It's been about a month since my last post, and my last recording. The past six months have been an intense period of recording. I initially started recording, and sharing recordings online, as a creative exercise. The purpose was to become better at it by forcing myself to finish recordings, and to make them available to be heard. This would also make them available to be critiqued too, but that would be part of the process. 40 songs later, I decided that I should evolve to more challenges. I decided that my next big thing would be to actually create a physical product. No band I have ever played with has ever produced a physical offering (record, CD, etc...) of a song that I participated in its recording. After finishing my last recording in February, I decided to piece together an album, and press it!
Well... long story short... I prepared the files, designed the album at, and was all ready to go. I uploaded everything to the record-presser's site. The last stage was a form to certify ownership of the materials uploaded. Then it hits me right in the face. I use samples heavily. Samples from recognizable pop-culture references. I never cared if they were others intellectual property because I wasn't selling or distributing anything. I thought of it as found pieces in collage hanging in my home that only my friends would see.

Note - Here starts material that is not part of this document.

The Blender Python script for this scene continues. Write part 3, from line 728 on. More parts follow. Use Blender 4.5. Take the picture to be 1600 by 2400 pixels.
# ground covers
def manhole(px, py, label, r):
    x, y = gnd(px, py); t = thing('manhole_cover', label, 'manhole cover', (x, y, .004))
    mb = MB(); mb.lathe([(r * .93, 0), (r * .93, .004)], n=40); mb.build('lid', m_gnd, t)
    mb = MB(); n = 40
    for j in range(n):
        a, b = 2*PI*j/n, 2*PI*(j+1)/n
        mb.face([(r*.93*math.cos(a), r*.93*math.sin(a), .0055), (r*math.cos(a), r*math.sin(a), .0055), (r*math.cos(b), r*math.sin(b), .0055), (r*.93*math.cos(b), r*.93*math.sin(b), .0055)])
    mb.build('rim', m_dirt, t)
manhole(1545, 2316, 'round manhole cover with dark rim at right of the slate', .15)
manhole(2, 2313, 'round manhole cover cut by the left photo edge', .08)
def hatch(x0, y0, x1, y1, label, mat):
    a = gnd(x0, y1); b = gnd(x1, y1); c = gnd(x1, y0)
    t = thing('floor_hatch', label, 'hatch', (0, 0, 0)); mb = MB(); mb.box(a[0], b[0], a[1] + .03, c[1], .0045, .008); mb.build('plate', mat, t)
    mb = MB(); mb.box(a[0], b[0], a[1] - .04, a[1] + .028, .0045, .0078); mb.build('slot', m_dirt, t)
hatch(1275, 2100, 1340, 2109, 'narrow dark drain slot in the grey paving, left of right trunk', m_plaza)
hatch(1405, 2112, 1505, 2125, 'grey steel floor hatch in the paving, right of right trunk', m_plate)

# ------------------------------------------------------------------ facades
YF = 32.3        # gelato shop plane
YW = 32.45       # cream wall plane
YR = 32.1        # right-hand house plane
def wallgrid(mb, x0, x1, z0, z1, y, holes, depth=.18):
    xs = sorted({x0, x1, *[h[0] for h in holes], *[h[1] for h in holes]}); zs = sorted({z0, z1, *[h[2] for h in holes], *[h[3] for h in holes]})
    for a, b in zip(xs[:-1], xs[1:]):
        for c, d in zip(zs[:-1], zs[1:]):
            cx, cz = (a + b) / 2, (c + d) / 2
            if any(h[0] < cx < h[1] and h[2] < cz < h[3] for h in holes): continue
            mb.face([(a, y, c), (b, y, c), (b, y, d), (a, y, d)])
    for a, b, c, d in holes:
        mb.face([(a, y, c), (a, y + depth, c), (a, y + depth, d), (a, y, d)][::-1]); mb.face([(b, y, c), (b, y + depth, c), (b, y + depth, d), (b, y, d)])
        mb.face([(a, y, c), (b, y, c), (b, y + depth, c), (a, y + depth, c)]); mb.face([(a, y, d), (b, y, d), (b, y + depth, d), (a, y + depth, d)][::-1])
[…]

Because pressing a record was a bit of an afterthought, I had prepared a work that wasn't mine to reproduce, even if intended just to give away. I stopped. The image above is the in-progres art for the unreleasable album.
An interesting sidebar is that my beloved Roland sampler, mainstay of my recording arsenal for 20 years fatally broke down before I finished my February recording project. The situation forced me to complete several songs without samples. To my surprise, they turned out quite well. I realized I was probably using recognizable samples, and the cultural frames of reference they contained, as a bit of a crutch to distract from too much attention on my actual playing. These sample-free songs forced me to rethink my sampling approach.
In the end, I decided to only press a vinyl single of two songs that have no intellectual property issues. Those files have been sent, and the order delivered!
I also decided to move forward with a new sampling mandate. Creating the next block of songs would be done in a manner that only samples public domain sounds, or sounds I created myself, or otherwise own. The goal would be to create a body of work that I own enough to reproduce, distribute, and even sell, if I want. This is a meaningful evolution of my process, and I look forward to the challenge.